The booklet is the only checks and balances register the Cuban government has used since 1962 and was used to counterbalance the fall of the Soviet Union and the extensive U.S. enforced sanctions.
Trading food is illegal in Cuba, says Marlene Lopez, and a person could spend several years in prison for trading on the black market, especially red meat and certain sea foods, which are rare in the government food stores called “el Shopping.”
For 47 years, the ration “libreta” has been the means to a diet of rice, legumes, salt, potatoes, bread and eggs that most say is only good for 10 to 15 days.
Recently, Raul Castro, who took leadership from his brother Fidel Castro in 2008, publicly said that the ration booklets have undermined the progress of the country by providing all the necessities of the population, concluding that deep state subsidies don’t give people incentives to work.
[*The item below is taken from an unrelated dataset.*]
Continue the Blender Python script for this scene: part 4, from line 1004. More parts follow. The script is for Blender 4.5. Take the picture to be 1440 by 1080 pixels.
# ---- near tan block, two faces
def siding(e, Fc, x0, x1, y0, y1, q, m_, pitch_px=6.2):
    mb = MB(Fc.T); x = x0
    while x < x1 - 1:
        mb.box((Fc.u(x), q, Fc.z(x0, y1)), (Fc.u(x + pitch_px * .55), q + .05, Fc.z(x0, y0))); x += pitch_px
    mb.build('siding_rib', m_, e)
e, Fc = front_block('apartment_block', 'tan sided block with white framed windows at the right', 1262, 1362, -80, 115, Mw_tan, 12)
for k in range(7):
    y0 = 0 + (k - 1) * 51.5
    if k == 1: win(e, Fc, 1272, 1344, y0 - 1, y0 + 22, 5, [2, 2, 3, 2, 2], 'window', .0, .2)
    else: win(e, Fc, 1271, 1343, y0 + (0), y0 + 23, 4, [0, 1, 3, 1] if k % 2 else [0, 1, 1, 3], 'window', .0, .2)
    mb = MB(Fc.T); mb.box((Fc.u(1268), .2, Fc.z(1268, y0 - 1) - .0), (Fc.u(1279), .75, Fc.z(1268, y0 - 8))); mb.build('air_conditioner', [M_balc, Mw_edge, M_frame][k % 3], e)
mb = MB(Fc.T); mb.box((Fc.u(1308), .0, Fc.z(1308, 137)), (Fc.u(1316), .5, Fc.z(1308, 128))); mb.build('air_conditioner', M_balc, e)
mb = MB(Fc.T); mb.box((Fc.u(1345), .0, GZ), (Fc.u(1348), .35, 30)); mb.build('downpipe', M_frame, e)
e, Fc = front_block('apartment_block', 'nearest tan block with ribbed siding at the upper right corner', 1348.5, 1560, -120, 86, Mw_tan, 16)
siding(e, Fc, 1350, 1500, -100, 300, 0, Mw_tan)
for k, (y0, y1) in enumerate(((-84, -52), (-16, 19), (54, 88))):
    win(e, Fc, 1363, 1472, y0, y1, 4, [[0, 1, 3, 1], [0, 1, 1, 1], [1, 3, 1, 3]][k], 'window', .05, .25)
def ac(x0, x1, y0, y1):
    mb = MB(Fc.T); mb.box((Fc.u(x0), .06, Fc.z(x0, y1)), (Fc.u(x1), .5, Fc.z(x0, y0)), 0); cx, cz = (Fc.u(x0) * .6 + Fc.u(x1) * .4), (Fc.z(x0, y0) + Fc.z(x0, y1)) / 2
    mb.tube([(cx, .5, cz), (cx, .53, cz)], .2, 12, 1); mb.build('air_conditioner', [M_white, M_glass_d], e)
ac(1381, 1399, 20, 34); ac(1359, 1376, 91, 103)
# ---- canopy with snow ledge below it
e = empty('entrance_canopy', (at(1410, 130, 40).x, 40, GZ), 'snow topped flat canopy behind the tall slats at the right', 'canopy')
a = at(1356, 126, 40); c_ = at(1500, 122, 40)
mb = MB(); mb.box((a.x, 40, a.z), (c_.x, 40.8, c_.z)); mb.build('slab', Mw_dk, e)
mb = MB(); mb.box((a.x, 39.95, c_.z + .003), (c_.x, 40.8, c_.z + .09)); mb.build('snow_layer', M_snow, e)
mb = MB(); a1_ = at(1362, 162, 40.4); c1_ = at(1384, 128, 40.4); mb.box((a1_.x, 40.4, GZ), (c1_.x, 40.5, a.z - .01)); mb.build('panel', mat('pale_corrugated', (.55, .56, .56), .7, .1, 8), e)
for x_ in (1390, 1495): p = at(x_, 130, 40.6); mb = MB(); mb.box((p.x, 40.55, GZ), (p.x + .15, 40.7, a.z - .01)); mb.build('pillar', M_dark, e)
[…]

And even Fidel Castro has openly admitted that Cuba was creating conditions for the “libreta” to disappear, but did not elaborate.
President Castro spoke in August to the National Assembly saying, “The cradle-to-grave paternalism was over because the country had to live within its means"; meantime, the government began dismantling the food rationing system by closing thousands of workplace lunchrooms.
Joanne Morales, director of Refugee Programs of Catholic Charities in Phoenix, Ariz., says, “The decline and the outcome of the food rations in Cuba are a direct result of Murphy’s Law.”
“What do you expect from a communist run country,” says Morales. “They are the ones that imposed the food rations on its own citizens, and they simply have lost control of the entire system.”
Many Cuban government supporters believe that the U.S. sanctions and the fall of the Soviet Union in 1991, an ally since the Cuban Revolution in 1959 who supplied the island country with food and fuel, made this the catalyst for the food rations that has ultimately forced Cuba, one of the few countries in the world, to pay U.S. producers in cash for their food supply.
“The ration booklet was a necessity at one time, but it has become an impediment to the collective decisions the nation must make,” wrote Lazardo Barredo Medina, editor of the Communist Party’s Granma newspaper, on Friday, Oct. 2, 2009.
Medina ended by saying that the Cuban people should start preparing for a system without subsidies and start living without the notion that the food rations “libreta” is a birthright.
The average wage for a Cuban citizen, whether a doctor or a street cleaner, is approximately $20 a month with most of their needs being met through heavily subsidized government services such as education, health care, housing and transportation.